INPUT MATERIAL |
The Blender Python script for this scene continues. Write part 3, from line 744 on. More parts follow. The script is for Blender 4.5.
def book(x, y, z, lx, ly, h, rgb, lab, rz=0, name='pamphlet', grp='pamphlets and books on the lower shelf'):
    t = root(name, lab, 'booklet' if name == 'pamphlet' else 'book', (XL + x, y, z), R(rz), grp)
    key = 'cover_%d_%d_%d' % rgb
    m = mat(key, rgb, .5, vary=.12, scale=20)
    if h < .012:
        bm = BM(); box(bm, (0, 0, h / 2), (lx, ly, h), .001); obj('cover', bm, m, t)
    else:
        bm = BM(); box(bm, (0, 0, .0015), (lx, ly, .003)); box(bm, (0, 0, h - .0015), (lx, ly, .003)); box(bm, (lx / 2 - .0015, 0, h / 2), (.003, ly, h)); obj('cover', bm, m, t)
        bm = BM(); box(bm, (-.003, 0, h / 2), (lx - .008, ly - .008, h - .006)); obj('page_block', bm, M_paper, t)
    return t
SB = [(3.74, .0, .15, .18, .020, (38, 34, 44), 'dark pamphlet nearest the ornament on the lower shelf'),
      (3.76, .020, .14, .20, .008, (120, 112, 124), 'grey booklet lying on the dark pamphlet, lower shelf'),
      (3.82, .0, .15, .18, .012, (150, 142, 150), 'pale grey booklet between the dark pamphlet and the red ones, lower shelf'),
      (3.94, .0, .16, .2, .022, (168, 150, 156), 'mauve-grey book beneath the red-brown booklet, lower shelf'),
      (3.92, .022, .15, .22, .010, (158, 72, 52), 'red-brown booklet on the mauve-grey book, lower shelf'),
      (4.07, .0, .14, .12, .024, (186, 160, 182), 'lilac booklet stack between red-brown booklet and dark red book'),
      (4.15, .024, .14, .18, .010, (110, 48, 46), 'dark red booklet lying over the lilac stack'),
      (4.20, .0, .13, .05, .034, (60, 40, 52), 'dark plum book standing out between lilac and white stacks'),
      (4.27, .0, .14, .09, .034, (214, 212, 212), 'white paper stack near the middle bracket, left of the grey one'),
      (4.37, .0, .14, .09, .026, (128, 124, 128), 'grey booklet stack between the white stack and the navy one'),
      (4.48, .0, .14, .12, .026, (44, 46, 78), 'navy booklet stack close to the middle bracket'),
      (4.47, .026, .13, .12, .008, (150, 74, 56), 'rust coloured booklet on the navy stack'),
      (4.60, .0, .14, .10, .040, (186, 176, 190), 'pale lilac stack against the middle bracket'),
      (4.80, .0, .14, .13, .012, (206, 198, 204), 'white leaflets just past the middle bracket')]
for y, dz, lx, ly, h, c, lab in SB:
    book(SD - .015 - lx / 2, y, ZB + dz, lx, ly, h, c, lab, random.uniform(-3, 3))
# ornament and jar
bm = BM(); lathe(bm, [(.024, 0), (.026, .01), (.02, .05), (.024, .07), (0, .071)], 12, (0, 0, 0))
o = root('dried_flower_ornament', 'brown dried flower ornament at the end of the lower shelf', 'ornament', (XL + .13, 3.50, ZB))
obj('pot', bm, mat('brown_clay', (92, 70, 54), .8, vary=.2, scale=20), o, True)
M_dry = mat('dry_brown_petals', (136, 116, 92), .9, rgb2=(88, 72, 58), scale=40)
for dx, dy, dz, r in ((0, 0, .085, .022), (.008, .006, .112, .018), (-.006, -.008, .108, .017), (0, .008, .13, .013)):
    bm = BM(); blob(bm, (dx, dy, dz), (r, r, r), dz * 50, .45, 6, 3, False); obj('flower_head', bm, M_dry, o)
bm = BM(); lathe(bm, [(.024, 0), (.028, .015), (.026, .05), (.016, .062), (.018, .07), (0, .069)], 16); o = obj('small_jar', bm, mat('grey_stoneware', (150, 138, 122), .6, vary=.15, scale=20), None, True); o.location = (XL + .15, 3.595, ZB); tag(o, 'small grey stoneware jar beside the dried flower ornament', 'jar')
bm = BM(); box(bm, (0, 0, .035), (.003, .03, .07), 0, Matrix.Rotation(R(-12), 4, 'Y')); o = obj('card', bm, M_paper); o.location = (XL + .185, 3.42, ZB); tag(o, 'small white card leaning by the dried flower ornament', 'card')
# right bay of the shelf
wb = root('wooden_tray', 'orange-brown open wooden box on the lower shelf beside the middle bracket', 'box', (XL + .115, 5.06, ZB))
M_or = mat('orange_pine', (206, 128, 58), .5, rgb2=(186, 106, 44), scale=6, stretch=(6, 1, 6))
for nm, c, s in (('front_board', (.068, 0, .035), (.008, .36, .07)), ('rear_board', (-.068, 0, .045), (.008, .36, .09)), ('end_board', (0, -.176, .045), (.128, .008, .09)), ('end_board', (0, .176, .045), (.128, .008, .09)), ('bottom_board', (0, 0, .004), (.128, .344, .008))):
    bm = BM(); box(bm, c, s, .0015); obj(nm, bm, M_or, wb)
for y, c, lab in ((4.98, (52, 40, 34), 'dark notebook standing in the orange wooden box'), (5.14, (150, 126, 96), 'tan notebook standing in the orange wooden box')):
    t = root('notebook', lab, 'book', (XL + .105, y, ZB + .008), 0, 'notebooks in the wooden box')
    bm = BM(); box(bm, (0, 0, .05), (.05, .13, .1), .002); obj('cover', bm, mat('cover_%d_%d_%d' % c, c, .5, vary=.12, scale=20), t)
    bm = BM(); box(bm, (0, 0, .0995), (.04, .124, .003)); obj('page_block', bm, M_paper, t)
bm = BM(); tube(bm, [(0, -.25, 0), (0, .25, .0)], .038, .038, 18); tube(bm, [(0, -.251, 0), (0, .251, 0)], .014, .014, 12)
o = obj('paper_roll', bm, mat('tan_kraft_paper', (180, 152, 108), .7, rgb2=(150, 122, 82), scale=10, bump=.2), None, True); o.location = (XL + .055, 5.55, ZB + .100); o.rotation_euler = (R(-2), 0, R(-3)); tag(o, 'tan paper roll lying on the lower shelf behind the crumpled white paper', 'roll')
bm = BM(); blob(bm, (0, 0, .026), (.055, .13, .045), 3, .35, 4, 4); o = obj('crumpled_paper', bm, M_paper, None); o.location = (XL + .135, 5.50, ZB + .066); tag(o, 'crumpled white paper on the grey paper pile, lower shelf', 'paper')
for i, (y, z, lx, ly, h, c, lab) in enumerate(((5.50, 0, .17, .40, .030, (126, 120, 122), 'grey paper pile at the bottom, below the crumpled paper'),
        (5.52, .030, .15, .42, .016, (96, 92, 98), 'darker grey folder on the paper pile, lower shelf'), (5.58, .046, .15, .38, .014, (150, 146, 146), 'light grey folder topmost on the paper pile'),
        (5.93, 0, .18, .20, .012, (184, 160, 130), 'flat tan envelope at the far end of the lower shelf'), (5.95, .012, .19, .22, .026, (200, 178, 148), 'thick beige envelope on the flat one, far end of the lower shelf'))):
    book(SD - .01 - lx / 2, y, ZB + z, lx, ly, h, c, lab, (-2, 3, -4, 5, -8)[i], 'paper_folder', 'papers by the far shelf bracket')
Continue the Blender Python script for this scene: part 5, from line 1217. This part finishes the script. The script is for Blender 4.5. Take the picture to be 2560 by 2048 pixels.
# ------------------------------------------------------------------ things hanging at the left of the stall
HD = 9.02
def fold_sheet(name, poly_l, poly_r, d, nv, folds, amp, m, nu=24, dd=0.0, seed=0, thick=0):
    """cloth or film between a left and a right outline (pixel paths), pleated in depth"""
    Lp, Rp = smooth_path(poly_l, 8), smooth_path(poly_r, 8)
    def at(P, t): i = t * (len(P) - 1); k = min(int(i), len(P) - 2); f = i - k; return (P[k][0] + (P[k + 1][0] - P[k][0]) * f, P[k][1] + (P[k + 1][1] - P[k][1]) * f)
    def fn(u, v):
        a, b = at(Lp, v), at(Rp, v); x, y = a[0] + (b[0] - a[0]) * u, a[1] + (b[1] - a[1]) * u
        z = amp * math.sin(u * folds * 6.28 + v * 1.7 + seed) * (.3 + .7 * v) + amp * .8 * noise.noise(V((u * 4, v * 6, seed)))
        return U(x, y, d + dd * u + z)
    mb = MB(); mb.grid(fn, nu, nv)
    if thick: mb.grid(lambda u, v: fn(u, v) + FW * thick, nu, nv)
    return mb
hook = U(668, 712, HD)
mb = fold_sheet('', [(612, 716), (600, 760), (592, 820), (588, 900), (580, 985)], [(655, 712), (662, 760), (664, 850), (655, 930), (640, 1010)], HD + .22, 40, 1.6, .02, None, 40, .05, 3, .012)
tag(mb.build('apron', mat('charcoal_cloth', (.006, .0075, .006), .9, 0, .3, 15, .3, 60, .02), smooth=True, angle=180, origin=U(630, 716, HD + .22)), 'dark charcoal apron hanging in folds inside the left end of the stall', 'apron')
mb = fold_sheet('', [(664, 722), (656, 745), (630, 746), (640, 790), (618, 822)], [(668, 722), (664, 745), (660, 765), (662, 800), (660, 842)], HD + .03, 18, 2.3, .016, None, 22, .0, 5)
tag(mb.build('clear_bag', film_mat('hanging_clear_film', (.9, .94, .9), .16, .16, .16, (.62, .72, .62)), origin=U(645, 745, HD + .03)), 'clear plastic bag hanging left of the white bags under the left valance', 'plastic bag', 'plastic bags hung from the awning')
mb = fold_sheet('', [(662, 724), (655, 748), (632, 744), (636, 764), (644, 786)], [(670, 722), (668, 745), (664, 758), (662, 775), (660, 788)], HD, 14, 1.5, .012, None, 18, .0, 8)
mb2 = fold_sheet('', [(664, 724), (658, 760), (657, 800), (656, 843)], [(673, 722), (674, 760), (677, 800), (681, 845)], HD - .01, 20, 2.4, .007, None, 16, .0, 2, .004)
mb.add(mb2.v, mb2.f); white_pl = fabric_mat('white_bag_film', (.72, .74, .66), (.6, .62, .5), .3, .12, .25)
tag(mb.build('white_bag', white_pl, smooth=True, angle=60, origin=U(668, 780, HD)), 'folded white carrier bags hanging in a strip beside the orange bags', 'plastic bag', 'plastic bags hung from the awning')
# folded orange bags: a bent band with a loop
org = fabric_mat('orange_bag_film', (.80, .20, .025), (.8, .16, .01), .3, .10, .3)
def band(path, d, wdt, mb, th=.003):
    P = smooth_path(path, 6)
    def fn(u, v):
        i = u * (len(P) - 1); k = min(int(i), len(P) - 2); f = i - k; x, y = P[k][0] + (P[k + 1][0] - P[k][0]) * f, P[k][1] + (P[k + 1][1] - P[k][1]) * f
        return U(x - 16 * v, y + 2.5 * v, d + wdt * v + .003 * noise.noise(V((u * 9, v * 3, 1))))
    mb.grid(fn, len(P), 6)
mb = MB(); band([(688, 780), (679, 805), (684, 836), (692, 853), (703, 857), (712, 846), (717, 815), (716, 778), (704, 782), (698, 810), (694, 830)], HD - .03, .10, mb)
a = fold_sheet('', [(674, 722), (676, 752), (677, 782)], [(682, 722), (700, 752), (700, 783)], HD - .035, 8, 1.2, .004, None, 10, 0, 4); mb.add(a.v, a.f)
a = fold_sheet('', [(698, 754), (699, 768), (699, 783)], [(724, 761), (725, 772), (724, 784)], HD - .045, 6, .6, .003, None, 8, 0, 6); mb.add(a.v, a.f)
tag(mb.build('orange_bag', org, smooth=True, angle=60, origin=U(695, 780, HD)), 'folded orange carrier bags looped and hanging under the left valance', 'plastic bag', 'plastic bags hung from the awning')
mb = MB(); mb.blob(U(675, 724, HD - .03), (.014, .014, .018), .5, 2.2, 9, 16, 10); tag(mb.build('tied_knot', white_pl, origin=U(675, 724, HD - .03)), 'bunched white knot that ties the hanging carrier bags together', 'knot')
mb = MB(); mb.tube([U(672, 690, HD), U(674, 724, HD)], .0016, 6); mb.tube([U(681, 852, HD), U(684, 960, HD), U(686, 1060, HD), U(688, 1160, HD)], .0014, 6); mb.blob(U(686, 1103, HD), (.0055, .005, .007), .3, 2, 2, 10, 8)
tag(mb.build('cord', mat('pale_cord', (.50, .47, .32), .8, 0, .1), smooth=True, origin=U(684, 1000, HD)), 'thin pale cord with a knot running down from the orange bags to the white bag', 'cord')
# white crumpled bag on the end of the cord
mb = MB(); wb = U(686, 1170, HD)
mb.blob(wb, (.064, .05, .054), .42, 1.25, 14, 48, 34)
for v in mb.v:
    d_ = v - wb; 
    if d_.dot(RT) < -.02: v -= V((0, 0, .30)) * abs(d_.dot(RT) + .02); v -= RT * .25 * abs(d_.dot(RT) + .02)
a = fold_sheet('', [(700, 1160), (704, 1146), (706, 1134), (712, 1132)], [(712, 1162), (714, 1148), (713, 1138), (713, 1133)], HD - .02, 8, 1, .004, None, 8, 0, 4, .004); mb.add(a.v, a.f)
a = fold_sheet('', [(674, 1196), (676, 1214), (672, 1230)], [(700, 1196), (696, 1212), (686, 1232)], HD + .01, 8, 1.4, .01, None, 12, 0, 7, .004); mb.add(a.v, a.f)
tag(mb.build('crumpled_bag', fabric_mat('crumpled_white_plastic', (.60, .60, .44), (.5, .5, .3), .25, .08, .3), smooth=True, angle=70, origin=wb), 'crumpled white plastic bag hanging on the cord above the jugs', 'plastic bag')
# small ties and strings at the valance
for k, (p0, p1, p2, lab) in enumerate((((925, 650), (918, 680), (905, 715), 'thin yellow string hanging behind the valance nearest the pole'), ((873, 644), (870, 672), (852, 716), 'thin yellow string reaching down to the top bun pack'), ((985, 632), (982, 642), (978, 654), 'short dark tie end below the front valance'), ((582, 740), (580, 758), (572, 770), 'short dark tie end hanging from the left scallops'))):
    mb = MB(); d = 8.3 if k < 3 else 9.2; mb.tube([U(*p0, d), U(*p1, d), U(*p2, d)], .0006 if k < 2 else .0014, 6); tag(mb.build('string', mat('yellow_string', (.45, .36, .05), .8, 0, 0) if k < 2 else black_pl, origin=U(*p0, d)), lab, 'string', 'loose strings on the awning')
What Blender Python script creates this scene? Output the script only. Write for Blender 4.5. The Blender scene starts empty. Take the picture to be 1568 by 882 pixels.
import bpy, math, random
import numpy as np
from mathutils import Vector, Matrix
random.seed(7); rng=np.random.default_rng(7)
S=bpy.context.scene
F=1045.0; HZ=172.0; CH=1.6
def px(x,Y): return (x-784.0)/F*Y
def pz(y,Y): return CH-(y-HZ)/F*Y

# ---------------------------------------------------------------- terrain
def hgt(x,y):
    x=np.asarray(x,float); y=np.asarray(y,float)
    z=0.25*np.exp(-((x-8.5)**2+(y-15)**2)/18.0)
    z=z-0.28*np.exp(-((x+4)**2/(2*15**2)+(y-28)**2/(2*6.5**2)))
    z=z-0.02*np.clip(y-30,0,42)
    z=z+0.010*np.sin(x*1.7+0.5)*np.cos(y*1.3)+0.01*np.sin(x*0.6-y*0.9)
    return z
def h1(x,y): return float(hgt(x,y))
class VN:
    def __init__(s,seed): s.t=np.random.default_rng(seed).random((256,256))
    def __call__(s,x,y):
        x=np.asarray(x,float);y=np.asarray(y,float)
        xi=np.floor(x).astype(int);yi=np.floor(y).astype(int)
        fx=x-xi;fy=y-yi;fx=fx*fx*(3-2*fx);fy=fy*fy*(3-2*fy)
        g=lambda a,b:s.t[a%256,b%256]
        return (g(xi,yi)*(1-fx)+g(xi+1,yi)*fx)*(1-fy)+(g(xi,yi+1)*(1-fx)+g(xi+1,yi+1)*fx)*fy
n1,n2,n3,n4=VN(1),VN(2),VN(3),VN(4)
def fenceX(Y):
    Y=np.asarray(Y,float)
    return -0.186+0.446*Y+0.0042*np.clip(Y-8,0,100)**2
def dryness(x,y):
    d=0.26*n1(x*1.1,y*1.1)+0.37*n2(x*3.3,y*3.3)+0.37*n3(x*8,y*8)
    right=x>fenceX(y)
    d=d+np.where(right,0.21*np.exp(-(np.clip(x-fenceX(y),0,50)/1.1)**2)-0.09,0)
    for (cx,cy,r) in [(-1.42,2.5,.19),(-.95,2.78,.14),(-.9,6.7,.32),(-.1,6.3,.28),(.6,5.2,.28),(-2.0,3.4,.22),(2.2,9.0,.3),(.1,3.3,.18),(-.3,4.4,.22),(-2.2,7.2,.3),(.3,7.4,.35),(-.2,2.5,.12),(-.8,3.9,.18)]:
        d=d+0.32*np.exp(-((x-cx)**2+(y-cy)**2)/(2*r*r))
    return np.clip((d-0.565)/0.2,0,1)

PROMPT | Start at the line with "What Blender Python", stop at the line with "def pz(y,Y): return CH-(y-HZ)/F*Y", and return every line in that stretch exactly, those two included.

TASK RESPONSE |
What Blender Python script creates this scene? Output the script only. Write for Blender 4.5. The Blender scene starts empty. Take the picture to be 1568 by 882 pixels.
import bpy, math, random
import numpy as np
from mathutils import Vector, Matrix
random.seed(7); rng=np.random.default_rng(7)
S=bpy.context.scene
F=1045.0; HZ=172.0; CH=1.6
def px(x,Y): return (x-784.0)/F*Y
def pz(y,Y): return CH-(y-HZ)/F*Y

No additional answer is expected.